A lot of the time they’ll call me and be like, “Yo, let’s go rehearse for this show,” and I get there and we don’t start rehearsing until an hour later because we would sit around and crack jokes at each other. It’s like having brothers that you play-fight with all the time. And we’re close enough that it doesn’t affect our relationship, like we can say foul shit to each other. (Laughs). At the end of the day, we’re family. They’ve taught me a lot about showmanship, about professionalism, and being yourself at the same time – to not try to be one of these ‘overtly‘ rapper types – Yeah, I’m hea, I wanna make it big, shout out to my label – Like that, giving shoutouts to the label that doesn’t exist. A lot of guys approach you in the industry and they have that really hard sell, “I’m doing this for this records or blah blah blah for these guys.” That’s not really me. I learned to just be myself and be careful with the people that you wanna work with… They’ll come around to see that you’re a real person and you’re not just sitting there trying to use them for whatever connections they have. It’s a good lesson to have, especially for this environment, especially for myself who is trying to make it as a solo artist.

This was something that I was never cognizant of before, I was kind of reckless back then. I would maybe diss someone or make fun of someone, only to find out later that, oh, this guy is connected to this dude, and I would feel bad. ‘I guess they won’t want to work with us now.’ (Laughs.)

One of the best analogies those guys have for me, ask either one, and they’ll say, ‘You put a red button in front of Ro and say don’t press this, and fifteen seconds later he’ll press that red button.’ 

That’s me, I can’t control myself sometimes.

 

JC: What message would you have to those that want to follow your footsteps?

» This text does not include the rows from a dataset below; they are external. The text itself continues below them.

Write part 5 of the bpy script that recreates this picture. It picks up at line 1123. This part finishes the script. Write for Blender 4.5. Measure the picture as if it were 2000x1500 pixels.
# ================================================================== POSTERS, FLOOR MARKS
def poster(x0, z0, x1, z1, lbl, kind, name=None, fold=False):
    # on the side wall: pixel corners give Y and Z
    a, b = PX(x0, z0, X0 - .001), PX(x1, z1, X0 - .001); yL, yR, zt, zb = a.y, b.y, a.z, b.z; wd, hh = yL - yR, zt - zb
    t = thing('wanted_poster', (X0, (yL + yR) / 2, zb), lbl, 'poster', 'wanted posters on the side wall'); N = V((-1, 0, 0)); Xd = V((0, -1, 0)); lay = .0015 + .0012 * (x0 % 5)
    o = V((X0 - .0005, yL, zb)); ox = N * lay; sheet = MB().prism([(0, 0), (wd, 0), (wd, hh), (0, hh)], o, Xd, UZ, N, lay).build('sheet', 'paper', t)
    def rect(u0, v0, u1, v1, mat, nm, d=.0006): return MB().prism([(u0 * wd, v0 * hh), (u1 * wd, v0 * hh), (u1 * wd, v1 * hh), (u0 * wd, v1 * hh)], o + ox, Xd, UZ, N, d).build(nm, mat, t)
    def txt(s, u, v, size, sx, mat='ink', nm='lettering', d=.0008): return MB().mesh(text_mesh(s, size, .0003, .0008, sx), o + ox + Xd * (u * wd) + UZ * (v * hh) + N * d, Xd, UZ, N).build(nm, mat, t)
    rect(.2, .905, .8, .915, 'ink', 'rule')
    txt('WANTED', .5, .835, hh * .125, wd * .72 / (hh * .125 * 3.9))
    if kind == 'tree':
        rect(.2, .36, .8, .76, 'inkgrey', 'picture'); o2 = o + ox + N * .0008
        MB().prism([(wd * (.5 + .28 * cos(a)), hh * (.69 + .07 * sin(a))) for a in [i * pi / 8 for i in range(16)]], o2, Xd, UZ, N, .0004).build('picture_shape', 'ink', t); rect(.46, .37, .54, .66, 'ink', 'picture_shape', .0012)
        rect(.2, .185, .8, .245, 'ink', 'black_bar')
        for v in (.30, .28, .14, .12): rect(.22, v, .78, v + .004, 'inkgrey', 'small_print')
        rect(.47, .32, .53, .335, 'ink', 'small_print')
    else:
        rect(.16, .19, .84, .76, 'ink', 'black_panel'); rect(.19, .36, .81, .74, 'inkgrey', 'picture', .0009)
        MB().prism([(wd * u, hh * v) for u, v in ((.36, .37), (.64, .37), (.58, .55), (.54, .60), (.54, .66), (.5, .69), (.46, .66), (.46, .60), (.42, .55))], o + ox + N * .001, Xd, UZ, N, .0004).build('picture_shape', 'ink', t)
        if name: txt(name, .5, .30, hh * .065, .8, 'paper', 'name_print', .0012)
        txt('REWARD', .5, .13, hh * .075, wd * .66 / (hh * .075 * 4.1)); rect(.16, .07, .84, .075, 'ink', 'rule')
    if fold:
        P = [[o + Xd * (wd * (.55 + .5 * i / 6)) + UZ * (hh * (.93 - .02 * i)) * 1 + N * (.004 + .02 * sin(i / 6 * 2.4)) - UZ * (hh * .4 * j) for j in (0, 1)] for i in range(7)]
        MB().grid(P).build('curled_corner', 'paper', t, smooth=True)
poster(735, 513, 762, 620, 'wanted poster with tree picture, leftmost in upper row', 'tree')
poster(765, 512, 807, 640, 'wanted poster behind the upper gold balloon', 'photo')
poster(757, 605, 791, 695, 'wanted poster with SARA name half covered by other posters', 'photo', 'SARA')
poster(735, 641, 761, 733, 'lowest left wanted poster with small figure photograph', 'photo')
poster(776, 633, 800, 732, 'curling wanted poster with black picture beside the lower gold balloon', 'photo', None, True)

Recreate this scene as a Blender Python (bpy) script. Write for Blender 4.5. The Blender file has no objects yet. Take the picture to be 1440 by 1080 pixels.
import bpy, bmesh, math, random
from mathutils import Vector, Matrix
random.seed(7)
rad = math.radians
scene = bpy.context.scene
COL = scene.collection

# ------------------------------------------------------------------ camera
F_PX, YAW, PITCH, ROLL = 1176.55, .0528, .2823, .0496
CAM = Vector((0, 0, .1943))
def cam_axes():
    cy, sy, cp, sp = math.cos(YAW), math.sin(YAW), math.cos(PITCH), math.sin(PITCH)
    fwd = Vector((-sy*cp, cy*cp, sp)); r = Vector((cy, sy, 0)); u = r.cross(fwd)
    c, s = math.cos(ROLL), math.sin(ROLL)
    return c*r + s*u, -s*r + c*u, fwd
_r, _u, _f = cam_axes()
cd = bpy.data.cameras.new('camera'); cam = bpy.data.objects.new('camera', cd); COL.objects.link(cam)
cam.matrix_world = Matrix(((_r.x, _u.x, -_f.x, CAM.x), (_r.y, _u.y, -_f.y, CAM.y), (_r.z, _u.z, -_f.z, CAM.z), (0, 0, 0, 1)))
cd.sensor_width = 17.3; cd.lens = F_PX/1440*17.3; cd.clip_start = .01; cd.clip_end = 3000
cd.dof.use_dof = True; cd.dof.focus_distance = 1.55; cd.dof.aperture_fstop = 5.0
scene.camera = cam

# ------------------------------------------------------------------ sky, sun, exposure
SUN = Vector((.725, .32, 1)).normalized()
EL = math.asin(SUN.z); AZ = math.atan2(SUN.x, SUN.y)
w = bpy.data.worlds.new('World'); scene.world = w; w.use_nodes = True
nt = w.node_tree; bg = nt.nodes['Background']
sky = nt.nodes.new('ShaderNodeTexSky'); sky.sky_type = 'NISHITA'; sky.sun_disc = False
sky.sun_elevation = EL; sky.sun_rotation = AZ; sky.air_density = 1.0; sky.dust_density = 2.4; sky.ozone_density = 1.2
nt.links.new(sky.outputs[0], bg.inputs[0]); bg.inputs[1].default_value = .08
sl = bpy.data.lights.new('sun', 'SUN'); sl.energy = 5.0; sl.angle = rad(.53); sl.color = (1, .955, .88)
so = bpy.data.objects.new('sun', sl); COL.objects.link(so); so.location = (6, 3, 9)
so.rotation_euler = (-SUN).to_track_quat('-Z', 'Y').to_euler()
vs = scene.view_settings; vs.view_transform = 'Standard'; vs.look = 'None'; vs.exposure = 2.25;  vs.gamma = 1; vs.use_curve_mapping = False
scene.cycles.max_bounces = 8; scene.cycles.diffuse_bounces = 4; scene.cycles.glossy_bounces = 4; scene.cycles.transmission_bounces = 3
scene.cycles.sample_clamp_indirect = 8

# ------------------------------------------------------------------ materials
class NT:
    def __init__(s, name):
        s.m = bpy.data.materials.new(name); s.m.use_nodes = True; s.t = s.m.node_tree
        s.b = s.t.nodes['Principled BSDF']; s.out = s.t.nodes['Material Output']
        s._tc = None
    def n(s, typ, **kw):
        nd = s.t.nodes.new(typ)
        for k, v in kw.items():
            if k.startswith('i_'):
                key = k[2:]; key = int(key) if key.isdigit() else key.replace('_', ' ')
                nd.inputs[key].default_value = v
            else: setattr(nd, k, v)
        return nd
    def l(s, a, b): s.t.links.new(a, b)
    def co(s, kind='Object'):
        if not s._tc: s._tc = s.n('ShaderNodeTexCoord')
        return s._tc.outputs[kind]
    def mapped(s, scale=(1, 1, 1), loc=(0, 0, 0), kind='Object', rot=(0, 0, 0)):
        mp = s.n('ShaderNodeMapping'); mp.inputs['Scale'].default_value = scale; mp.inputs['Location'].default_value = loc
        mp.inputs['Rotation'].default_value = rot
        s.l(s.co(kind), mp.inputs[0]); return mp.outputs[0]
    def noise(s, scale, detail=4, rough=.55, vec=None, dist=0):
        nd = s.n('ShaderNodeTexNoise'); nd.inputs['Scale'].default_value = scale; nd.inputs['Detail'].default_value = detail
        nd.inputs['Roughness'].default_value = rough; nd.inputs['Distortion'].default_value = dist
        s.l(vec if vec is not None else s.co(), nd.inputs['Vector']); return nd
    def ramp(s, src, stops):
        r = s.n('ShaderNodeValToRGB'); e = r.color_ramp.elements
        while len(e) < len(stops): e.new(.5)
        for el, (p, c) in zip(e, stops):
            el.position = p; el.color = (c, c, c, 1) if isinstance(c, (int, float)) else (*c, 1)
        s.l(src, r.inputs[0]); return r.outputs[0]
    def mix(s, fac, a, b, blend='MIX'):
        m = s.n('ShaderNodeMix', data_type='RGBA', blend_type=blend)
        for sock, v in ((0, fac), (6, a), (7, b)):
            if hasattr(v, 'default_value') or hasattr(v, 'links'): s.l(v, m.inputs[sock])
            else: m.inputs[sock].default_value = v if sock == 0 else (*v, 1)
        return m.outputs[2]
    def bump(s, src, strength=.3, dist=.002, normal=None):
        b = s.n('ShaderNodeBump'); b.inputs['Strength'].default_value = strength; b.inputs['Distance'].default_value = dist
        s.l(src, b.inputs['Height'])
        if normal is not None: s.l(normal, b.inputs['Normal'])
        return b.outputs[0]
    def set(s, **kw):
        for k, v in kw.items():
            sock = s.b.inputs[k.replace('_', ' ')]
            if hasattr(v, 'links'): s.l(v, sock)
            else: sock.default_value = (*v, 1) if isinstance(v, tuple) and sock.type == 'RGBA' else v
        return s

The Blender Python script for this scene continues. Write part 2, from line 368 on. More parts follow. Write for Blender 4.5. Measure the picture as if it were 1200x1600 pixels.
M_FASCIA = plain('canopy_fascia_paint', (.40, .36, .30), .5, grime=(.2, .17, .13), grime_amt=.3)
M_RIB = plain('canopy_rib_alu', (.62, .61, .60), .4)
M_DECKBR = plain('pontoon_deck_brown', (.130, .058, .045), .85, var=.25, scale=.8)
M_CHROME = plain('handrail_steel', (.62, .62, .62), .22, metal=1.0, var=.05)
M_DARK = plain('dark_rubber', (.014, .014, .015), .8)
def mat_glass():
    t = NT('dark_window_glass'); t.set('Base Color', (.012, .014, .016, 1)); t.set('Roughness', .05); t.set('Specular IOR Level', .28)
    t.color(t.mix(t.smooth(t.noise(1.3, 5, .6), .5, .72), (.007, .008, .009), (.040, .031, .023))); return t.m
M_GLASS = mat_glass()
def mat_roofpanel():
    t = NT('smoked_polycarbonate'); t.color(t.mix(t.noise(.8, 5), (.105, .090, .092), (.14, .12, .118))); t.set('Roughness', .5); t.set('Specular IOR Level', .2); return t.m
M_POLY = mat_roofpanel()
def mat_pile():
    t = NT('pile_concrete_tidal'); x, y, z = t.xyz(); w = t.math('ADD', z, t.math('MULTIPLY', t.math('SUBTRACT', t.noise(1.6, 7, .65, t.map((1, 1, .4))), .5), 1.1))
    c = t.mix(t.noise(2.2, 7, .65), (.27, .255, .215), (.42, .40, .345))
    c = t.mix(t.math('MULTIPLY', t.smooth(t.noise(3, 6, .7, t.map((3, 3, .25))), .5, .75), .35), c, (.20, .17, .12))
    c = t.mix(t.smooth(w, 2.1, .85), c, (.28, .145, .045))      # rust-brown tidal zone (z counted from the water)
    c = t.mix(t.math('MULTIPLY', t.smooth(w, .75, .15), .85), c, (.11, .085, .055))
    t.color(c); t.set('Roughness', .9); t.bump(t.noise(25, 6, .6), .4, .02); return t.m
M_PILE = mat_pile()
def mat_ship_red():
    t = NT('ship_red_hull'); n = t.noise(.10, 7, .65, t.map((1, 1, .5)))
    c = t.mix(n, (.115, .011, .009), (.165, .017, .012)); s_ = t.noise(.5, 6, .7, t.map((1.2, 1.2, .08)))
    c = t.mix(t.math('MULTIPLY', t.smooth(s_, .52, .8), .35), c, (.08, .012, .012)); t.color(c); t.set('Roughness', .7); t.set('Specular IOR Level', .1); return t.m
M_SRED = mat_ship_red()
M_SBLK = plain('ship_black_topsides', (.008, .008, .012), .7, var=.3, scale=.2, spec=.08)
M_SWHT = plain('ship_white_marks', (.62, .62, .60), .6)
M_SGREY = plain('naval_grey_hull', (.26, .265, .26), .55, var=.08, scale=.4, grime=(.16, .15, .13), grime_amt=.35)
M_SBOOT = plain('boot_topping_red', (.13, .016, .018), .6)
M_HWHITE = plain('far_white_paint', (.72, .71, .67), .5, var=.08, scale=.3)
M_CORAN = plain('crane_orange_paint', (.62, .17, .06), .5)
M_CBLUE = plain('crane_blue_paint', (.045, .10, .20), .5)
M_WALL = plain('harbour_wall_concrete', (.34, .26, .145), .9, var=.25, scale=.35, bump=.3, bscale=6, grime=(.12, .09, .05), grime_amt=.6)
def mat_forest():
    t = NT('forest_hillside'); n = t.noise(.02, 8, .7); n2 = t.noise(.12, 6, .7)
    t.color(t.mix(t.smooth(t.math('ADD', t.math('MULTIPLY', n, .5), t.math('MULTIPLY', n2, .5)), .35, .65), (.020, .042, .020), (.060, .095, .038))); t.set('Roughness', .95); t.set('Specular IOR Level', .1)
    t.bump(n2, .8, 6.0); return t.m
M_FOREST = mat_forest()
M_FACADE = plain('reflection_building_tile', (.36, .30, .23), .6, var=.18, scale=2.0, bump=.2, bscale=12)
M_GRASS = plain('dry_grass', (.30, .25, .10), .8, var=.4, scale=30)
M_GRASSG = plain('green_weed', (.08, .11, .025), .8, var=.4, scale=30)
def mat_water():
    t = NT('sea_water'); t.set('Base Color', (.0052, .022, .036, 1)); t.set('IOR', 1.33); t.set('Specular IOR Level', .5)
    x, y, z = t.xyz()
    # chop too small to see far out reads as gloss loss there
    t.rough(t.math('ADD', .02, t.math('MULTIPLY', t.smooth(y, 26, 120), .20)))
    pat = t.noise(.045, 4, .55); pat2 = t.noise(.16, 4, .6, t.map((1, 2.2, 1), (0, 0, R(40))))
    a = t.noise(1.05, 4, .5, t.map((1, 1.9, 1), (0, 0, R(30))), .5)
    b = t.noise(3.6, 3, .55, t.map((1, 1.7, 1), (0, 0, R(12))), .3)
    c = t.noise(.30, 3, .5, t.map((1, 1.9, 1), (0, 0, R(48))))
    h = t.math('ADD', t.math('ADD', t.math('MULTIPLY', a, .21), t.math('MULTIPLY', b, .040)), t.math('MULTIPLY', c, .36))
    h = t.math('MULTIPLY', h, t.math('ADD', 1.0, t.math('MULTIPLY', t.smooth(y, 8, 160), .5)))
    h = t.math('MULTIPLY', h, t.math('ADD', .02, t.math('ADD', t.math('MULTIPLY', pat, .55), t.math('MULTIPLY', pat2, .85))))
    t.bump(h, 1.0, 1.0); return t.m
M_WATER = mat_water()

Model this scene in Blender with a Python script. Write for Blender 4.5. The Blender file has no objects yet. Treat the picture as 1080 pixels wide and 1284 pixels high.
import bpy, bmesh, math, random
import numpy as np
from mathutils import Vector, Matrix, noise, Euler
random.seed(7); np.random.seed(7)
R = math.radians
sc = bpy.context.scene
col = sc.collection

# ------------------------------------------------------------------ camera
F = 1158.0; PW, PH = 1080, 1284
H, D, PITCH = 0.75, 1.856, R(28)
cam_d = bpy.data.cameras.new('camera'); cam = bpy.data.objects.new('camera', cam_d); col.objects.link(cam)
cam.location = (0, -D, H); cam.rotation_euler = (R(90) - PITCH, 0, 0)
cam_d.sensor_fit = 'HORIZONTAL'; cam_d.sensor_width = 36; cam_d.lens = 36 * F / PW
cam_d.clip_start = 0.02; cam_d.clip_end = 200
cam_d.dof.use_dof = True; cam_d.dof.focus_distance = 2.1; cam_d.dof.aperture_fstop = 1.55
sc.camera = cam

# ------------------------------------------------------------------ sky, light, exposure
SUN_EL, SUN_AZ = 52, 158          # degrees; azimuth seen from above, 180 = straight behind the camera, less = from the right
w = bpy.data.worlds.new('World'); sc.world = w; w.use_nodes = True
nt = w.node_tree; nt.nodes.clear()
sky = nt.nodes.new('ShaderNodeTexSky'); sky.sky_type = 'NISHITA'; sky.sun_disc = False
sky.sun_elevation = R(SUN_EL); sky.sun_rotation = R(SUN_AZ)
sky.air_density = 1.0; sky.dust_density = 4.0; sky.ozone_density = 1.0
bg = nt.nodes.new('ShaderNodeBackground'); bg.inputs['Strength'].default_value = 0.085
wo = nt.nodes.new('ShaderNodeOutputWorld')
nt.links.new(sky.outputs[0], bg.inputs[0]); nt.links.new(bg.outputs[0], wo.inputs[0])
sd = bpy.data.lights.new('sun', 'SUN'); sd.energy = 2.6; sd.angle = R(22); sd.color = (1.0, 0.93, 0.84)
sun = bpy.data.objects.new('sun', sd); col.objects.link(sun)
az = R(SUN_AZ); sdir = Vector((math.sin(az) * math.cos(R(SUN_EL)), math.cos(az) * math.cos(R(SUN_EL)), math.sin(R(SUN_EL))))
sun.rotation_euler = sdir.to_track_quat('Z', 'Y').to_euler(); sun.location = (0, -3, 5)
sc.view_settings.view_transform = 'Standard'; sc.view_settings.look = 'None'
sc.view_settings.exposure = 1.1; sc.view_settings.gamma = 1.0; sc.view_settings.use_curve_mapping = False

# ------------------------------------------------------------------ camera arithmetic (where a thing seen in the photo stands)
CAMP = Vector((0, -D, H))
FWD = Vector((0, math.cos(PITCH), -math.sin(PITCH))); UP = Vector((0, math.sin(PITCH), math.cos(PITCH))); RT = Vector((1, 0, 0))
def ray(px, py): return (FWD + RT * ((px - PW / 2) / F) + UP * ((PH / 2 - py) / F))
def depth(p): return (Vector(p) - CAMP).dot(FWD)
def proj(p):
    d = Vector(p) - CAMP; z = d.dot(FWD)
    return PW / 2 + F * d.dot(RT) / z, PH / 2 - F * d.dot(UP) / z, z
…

Mugshot: Be prepared. It’s not the most glamorous lifestyle. I mean, I see a lot of different people taking different approaches, and I don’t want to disrespect anybody and name any names, that’s not what I’m about. But I think, basically, there are a lot of various approaches to pursuing a career in music and hip hop, and it’s mainly about staying true to yourself and having a good idea of what you want to do. Try not to listen to cookie-cutter formulas, you have to work and when you work hard, it will speak for itself. I believe that is what should define you. You don’t want to be someone that just puts out a lot of material, but none of it really speaks personally to you. You don’t want to bite someone else’s message, someone else’s style or movement. Just be yourself.

And, have the hustle. You’re gonna need it. (Smiles.)

Making music is expensive, and it takes a lot of time – it’s a tedious and effort-oriented craft which you will want to account for. If you enjoy it and you’re passionate about it, then everything will come easily because you won’t look at it as work. Have the hustle if you really want this, because no one is really going to pay you to rap right off the bat.

There are a lot of skills that will help you along the way – sound engineering, graphic design, videography – and all of these things, you can make a legitimate income out of “in the real world,” and at the same time you an pursue your passion towards becoming an artist, and becoming successful.

 

JC: What’s next for you and for Deep Foundation?

Mugshot: We’re coming out with a third album, which is the main reason why I’m coming out with a solo project now. The rest of the guys took a little hiatus with life, Illpoetik is finishing grad school at NYU with social work, and CeeJay is a full-time DJ and he has a lot of things going on, too.

And as for myself, I have a lot of ideas for my own songs that I want to come out with, and it’s perfect (timing) because I can work on this and push the brand, maintain that relevance and keep people interested so that when we finally drop the third album, we’ll be ready to go.